▸ **Problem to work on**:
Quote the data below in full, please, without altering anything.
****************
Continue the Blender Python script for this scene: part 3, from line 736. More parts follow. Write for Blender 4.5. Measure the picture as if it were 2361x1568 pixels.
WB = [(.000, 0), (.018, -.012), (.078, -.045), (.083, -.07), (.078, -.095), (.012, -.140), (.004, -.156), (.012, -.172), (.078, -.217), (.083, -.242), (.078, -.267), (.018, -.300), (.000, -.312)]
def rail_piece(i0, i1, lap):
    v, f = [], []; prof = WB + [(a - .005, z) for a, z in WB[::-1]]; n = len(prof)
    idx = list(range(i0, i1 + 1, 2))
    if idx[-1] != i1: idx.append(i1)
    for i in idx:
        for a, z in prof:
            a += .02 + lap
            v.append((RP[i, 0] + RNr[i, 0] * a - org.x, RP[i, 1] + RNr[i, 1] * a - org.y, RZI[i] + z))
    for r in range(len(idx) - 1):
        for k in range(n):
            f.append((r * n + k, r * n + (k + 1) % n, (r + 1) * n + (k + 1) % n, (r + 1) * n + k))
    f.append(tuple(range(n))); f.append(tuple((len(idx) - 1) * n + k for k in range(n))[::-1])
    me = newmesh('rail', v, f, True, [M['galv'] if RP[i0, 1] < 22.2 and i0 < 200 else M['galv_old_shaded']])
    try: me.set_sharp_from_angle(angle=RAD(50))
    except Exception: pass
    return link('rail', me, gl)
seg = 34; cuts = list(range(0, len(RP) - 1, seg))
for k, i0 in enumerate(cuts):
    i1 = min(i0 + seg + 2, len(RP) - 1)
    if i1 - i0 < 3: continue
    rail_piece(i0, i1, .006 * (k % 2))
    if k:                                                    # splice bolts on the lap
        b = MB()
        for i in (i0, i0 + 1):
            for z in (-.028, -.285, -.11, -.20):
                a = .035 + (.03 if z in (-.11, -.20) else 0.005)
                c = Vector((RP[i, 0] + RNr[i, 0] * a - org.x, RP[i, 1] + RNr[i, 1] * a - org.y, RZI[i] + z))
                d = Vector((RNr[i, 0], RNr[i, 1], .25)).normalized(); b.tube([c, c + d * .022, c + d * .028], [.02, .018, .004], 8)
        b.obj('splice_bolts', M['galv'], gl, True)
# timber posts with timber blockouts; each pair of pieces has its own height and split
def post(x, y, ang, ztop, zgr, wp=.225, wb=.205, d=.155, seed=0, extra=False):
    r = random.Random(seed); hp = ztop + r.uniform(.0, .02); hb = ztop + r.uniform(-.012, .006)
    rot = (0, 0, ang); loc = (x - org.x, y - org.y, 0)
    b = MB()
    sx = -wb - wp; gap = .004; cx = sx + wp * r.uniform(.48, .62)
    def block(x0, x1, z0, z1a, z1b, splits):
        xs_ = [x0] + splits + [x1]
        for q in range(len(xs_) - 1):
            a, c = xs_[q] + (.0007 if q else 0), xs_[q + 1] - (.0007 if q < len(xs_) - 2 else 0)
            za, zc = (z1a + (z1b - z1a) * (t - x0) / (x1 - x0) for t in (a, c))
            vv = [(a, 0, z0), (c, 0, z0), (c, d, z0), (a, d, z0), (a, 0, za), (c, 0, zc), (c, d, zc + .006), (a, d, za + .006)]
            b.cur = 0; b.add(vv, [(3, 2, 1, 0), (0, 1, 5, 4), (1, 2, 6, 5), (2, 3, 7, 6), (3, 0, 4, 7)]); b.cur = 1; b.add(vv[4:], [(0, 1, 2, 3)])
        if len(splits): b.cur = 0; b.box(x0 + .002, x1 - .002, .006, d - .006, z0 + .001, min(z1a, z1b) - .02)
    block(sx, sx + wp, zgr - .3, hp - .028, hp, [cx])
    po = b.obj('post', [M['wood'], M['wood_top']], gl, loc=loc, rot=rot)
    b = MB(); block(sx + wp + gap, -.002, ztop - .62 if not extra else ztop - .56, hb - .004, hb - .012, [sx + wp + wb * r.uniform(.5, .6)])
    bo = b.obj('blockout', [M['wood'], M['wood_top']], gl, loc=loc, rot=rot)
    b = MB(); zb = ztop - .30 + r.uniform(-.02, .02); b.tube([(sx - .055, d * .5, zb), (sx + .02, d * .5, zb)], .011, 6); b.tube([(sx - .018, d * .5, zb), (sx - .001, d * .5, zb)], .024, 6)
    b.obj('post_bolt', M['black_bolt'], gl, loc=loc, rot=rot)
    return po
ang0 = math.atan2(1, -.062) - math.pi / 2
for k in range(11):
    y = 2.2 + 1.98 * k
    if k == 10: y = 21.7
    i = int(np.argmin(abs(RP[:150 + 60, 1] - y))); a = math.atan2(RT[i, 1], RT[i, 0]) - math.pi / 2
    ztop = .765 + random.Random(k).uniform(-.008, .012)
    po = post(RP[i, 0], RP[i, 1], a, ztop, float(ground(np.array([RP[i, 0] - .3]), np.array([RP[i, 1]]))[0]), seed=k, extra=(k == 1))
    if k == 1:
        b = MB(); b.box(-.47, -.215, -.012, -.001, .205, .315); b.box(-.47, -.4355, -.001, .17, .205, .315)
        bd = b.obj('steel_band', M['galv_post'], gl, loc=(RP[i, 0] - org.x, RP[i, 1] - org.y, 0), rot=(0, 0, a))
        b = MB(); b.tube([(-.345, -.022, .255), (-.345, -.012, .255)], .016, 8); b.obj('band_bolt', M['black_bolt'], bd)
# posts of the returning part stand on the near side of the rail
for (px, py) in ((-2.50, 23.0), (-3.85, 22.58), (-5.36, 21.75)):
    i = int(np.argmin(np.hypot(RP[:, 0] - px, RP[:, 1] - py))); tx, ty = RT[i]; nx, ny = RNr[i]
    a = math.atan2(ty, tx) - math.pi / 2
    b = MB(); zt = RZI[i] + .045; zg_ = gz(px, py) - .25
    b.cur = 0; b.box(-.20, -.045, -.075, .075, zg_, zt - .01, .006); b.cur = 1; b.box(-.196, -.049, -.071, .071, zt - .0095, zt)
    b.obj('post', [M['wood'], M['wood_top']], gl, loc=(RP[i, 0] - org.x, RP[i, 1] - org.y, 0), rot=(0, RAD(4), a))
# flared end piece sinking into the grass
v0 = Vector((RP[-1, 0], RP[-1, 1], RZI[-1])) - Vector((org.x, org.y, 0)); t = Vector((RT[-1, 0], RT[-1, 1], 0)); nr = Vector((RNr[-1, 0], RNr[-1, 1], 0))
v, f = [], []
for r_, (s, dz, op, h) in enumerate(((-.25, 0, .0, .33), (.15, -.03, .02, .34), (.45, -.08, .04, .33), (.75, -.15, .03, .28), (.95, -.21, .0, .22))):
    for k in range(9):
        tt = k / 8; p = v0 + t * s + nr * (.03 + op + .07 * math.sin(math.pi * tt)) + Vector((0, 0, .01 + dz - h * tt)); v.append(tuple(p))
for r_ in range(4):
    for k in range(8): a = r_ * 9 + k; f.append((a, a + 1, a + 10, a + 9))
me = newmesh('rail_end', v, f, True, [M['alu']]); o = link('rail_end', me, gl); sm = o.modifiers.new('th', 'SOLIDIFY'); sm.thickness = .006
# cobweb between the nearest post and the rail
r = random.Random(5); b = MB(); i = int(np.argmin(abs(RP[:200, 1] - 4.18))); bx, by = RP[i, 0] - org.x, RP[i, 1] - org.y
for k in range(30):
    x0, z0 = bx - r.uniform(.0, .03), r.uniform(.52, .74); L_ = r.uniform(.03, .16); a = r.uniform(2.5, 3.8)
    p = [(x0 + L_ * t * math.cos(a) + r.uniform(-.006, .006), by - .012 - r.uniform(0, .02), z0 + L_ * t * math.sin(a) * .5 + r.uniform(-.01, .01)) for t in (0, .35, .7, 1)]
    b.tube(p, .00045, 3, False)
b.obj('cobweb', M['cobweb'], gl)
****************
▸ **Answer to the problem**:
Continue the Blender Python script for this scene: part 3, from line 736. More parts follow. Write for Blender 4.5. Measure the picture as if it were 2361x1568 pixels.
WB = [(.000, 0), (.018, -.012), (.078, -.045), (.083, -.07), (.078, -.095), (.012, -.140), (.004, -.156), (.012, -.172), (.078, -.217), (.083, -.242), (.078, -.267), (.018, -.300), (.000, -.312)]
def rail_piece(i0, i1, lap):
    v, f = [], []; prof = WB + [(a - .005, z) for a, z in WB[::-1]]; n = len(prof)
    idx = list(range(i0, i1 + 1, 2))
    if idx[-1] != i1: idx.append(i1)
    for i in idx:
        for a, z in prof:
            a += .02 + lap
            v.append((RP[i, 0] + RNr[i, 0] * a - org.x, RP[i, 1] + RNr[i, 1] * a - org.y, RZI[i] + z))
    for r in range(len(idx) - 1):
        for k in range(n):
            f.append((r * n + k, r * n + (k + 1) % n, (r + 1) * n + (k + 1) % n, (r + 1) * n + k))
    f.append(tuple(range(n))); f.append(tuple((len(idx) - 1) * n + k for k in range(n))[::-1])
    me = newmesh('rail', v, f, True, [M['galv'] if RP[i0, 1] < 22.2 and i0 < 200 else M['galv_old_shaded']])
    try: me.set_sharp_from_angle(angle=RAD(50))
    except Exception: pass
    return link('rail', me, gl)
seg = 34; cuts = list(range(0, len(RP) - 1, seg))
for k, i0 in enumerate(cuts):
    i1 = min(i0 + seg + 2, len(RP) - 1)
    if i1 - i0 < 3: continue
    rail_piece(i0, i1, .006 * (k % 2))
    if k:                                                    # splice bolts on the lap
        b = MB()
        for i in (i0, i0 + 1):
            for z in (-.028, -.285, -.11, -.20):
                a = .035 + (.03 if z in (-.11, -.20) else 0.005)
                c = Vector((RP[i, 0] + RNr[i, 0] * a - org.x, RP[i, 1] + RNr[i, 1] * a - org.y, RZI[i] + z))
                d = Vector((RNr[i, 0], RNr[i, 1], .25)).normalized(); b.tube([c, c + d * .022, c + d * .028], [.02, .018, .004], 8)
        b.obj('splice_bolts', M['galv'], gl, True)
# timber posts with timber blockouts; each pair of pieces has its own height and split
def post(x, y, ang, ztop, zgr, wp=.225, wb=.205, d=.155, seed=0, extra=False):
    r = random.Random(seed); hp = ztop + r.uniform(.0, .02); hb = ztop + r.uniform(-.012, .006)
    rot = (0, 0, ang); loc = (x - org.x, y - org.y, 0)
    b = MB()
    sx = -wb - wp; gap = .004; cx = sx + wp * r.uniform(.48, .62)
    def block(x0, x1, z0, z1a, z1b, splits):
        xs_ = [x0] + splits + [x1]
        for q in range(len(xs_) - 1):
            a, c = xs_[q] + (.0007 if q else 0), xs_[q + 1] - (.0007 if q < len(xs_) - 2 else 0)
            za, zc = (z1a + (z1b - z1a) * (t - x0) / (x1 - x0) for t in (a, c))
            vv = [(a, 0, z0), (c, 0, z0), (c, d, z0), (a, d, z0), (a, 0, za), (c, 0, zc), (c, d, zc + .006), (a, d, za + .006)]
            b.cur = 0; b.add(vv, [(3, 2, 1, 0), (0, 1, 5, 4), (1, 2, 6, 5), (2, 3, 7, 6), (3, 0, 4, 7)]); b.cur = 1; b.add(vv[4:], [(0, 1, 2, 3)])
        if len(splits): b.cur = 0; b.box(x0 + .002, x1 - .002, .006, d - .006, z0 + .001, min(z1a, z1b) - .02)
    block(sx, sx + wp, zgr - .3, hp - .028, hp, [cx])
    po = b.obj('post', [M['wood'], M['wood_top']], gl, loc=loc, rot=rot)
    b = MB(); block(sx + wp + gap, -.002, ztop - .62 if not extra else ztop - .56, hb - .004, hb - .012, [sx + wp + wb * r.uniform(.5, .6)])
    bo = b.obj('blockout', [M['wood'], M['wood_top']], gl, loc=loc, rot=rot)
    b = MB(); zb = ztop - .30 + r.uniform(-.02, .02); b.tube([(sx - .055, d * .5, zb), (sx + .02, d * .5, zb)], .011, 6); b.tube([(sx - .018, d * .5, zb), (sx - .001, d * .5, zb)], .024, 6)
    b.obj('post_bolt', M['black_bolt'], gl, loc=loc, rot=rot)
    return po
ang0 = math.atan2(1, -.062) - math.pi / 2
for k in range(11):
    y = 2.2 + 1.98 * k
    if k == 10: y = 21.7
    i = int(np.argmin(abs(RP[:150 + 60, 1] - y))); a = math.atan2(RT[i, 1], RT[i, 0]) - math.pi / 2
    ztop = .765 + random.Random(k).uniform(-.008, .012)
    po = post(RP[i, 0], RP[i, 1], a, ztop, float(ground(np.array([RP[i, 0] - .3]), np.array([RP[i, 1]]))[0]), seed=k, extra=(k == 1))
    if k == 1:
        b = MB(); b.box(-.47, -.215, -.012, -.001, .205, .315); b.box(-.47, -.4355, -.001, .17, .205, .315)
        bd = b.obj('steel_band', M['galv_post'], gl, loc=(RP[i, 0] - org.x, RP[i, 1] - org.y, 0), rot=(0, 0, a))
        b = MB(); b.tube([(-.345, -.022, .255), (-.345, -.012, .255)], .016, 8); b.obj('band_bolt', M['black_bolt'], bd)
# posts of the returning part stand on the near side of the rail
for (px, py) in ((-2.50, 23.0), (-3.85, 22.58), (-5.36, 21.75)):
    i = int(np.argmin(np.hypot(RP[:, 0] - px, RP[:, 1] - py))); tx, ty = RT[i]; nx, ny = RNr[i]
    a = math.atan2(ty, tx) - math.pi / 2
    b = MB(); zt = RZI[i] + .045; zg_ = gz(px, py) - .25
    b.cur = 0; b.box(-.20, -.045, -.075, .075, zg_, zt - .01, .006); b.cur = 1; b.box(-.196, -.049, -.071, .071, zt - .0095, zt)
    b.obj('post', [M['wood'], M['wood_top']], gl, loc=(RP[i, 0] - org.x, RP[i, 1] - org.y, 0), rot=(0, RAD(4), a))
# flared end piece sinking into the grass
v0 = Vector((RP[-1, 0], RP[-1, 1], RZI[-1])) - Vector((org.x, org.y, 0)); t = Vector((RT[-1, 0], RT[-1, 1], 0)); nr = Vector((RNr[-1, 0], RNr[-1, 1], 0))
v, f = [], []
for r_, (s, dz, op, h) in enumerate(((-.25, 0, .0, .33), (.15, -.03, .02, .34), (.45, -.08, .04, .33), (.75, -.15, .03, .28), (.95, -.21, .0, .22))):
    for k in range(9):
        tt = k / 8; p = v0 + t * s + nr * (.03 + op + .07 * math.sin(math.pi * tt)) + Vector((0, 0, .01 + dz - h * tt)); v.append(tuple(p))
for r_ in range(4):
    for k in range(8): a = r_ * 9 + k; f.append((a, a + 1, a + 10, a + 9))
me = newmesh('rail_end', v, f, True, [M['alu']]); o = link('rail_end', me, gl); sm = o.modifiers.new('th', 'SOLIDIFY'); sm.thickness = .006
# cobweb between the nearest post and the rail
r = random.Random(5); b = MB(); i = int(np.argmin(abs(RP[:200, 1] - 4.18))); bx, by = RP[i, 0] - org.x, RP[i, 1] - org.y
for k in range(30):
    x0, z0 = bx - r.uniform(.0, .03), r.uniform(.52, .74); L_ = r.uniform(.03, .16); a = r.uniform(2.5, 3.8)
    p = [(x0 + L_ * t * math.cos(a) + r.uniform(-.006, .006), by - .012 - r.uniform(0, .02), z0 + L_ * t * math.sin(a) * .5 + r.uniform(-.01, .01)) for t in (0, .35, .7, 1)]
    b.tube(p, .00045, 3, False)
b.obj('cobweb', M['cobweb'], gl)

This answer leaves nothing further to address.